Children of Nature (no cert), which boasts the slightly dubious honour of being the first Icelandic film nominated for an Oscar, goes on a smaller-scale odyssey. An old farmer goes to live with his daughter in Reykjavik, is sent to a retirement home where he meets an old flame, and finally makes off with her in a stolen jeep to the remote area where they grew up. The film starts like a glum Kaurismaki piece (no dialogue at all for the first 10 minutes or so, which show the lonely old man preparing for his trip), then thaws into something sweeter and more comedic. But the story often seems to lose its way, and is spoiled by silly supernatural trimmings - a vanishing car, a naked ghost, Bruno Ganz in a pointless cameo reprising his angelic ministrations in Wings of Desire - that don't achieve the intended poetic grandeur.

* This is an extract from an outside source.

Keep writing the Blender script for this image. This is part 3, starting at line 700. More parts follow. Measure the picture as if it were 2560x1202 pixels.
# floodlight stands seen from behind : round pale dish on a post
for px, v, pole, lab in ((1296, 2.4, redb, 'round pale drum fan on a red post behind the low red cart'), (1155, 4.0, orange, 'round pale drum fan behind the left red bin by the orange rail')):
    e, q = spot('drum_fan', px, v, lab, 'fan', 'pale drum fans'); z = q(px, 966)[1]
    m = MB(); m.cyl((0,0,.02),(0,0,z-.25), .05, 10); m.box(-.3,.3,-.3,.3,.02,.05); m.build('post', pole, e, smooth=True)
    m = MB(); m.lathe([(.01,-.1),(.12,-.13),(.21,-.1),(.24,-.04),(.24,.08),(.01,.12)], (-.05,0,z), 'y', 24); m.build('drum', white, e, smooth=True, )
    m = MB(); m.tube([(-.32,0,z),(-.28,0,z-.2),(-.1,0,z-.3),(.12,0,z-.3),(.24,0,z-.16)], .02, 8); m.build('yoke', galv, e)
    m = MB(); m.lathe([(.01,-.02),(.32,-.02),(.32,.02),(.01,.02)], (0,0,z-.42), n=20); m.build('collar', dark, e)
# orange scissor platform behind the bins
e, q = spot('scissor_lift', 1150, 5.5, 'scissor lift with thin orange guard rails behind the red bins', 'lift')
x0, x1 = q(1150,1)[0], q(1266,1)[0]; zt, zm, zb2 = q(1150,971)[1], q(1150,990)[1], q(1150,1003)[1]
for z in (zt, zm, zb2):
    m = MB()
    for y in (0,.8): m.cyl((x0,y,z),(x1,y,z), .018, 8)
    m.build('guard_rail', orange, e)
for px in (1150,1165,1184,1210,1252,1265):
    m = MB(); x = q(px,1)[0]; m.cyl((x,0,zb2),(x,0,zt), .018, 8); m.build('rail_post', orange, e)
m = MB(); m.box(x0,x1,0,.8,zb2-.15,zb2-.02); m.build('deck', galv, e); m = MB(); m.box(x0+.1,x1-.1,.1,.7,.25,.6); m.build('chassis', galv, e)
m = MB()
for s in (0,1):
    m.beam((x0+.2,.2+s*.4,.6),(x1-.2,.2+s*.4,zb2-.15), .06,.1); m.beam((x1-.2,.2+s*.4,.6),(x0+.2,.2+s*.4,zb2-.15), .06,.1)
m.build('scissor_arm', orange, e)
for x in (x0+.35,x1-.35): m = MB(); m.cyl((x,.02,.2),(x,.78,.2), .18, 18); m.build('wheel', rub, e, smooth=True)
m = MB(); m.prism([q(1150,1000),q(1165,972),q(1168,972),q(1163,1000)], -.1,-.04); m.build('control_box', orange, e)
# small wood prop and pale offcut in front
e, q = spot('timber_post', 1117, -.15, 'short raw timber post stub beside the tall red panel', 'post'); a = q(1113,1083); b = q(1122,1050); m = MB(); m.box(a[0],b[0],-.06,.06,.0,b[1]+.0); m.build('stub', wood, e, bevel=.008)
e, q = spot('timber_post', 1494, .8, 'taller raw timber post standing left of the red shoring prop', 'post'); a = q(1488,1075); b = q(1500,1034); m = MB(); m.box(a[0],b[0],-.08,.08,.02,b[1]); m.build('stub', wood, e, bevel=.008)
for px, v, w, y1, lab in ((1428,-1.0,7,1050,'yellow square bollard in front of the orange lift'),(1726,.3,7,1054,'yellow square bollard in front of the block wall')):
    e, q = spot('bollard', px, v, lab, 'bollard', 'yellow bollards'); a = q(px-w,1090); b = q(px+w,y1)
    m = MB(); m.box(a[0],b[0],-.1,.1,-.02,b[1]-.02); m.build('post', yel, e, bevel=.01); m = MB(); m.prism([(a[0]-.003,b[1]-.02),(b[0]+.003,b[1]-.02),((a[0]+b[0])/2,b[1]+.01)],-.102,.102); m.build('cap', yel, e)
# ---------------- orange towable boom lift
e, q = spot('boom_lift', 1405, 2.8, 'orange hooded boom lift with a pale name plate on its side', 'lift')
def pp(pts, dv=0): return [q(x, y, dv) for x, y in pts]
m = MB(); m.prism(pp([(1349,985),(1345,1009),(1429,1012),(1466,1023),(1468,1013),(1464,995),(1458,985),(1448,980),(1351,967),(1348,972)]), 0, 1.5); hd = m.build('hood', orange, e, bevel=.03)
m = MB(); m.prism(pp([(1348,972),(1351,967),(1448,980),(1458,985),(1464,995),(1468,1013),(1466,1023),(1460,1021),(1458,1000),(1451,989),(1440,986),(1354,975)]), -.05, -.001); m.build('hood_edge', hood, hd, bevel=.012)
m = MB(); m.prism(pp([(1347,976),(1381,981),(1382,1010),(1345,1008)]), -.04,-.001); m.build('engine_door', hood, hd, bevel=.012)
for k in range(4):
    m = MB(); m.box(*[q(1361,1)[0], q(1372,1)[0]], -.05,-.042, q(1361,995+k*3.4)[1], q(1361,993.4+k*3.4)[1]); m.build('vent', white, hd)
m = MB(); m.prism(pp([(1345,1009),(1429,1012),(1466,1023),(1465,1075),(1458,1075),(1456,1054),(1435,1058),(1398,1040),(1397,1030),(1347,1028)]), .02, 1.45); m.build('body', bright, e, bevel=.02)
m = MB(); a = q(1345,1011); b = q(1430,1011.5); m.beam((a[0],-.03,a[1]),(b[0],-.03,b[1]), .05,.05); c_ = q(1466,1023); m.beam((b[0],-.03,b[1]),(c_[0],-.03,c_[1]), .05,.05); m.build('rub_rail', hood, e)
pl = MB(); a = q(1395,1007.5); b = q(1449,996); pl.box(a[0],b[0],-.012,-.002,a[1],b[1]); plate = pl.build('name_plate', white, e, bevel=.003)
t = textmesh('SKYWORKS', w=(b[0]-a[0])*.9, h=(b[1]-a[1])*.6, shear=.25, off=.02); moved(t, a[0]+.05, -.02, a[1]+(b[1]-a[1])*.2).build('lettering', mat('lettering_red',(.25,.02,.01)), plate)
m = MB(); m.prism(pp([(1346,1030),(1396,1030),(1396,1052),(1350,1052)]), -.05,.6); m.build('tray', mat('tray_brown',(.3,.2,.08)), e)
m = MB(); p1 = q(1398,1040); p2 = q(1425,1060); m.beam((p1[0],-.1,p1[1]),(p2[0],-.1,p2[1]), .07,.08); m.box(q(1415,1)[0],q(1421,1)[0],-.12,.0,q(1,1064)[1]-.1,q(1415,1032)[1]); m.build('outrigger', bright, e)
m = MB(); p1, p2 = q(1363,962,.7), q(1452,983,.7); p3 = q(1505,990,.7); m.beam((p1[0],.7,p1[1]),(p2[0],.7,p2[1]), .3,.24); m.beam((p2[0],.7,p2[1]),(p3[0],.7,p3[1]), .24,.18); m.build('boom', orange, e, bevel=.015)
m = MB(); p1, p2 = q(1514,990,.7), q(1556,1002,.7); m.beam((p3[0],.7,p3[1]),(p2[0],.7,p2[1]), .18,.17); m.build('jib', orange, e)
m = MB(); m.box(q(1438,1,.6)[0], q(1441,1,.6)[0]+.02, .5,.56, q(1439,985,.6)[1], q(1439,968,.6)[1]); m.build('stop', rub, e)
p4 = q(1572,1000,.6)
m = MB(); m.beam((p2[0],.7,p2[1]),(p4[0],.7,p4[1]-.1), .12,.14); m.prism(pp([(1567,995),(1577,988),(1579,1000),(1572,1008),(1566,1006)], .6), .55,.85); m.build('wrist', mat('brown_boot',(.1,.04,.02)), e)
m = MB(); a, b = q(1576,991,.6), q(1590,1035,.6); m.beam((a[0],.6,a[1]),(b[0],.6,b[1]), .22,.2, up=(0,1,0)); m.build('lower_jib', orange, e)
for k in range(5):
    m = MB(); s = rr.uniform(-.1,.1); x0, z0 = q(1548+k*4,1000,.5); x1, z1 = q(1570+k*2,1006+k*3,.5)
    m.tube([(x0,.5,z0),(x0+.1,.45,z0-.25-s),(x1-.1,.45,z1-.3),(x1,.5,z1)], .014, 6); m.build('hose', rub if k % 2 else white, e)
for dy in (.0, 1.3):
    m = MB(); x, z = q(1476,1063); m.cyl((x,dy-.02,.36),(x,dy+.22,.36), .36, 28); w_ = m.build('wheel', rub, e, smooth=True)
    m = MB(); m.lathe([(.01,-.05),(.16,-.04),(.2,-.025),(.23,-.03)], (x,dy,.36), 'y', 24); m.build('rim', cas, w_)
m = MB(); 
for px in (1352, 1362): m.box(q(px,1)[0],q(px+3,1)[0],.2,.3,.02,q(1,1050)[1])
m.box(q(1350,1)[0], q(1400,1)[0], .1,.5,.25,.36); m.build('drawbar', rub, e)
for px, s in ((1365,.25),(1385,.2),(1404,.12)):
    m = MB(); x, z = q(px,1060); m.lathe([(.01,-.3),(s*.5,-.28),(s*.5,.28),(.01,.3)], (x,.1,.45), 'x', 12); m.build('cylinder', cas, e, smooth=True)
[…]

In a lean week, viewers in the Cambridge area are the luckiest: the city's film festival fields a number of British premieres as well as, more unusually, several interesting movies with no UK distributor. Stalingrad (today and Sunday), is a gruelling recreation of Hitler's first serious defeat that has been controversial in Germany; The Punk, Mike Sarne's updated Romeo and Juliet (tomorrow), caused much excitement at Cannes (Sarne is interviewed on these pages tomorrow); The Gentle Art of Japanese Extortion (Sunday and Tuesday) was directed by Juzo Itami, who made Tampopo, and its comic take on the Tokyo underworld caused Itami to be slashed by yakuza gangsters the day after the film opened in Japan.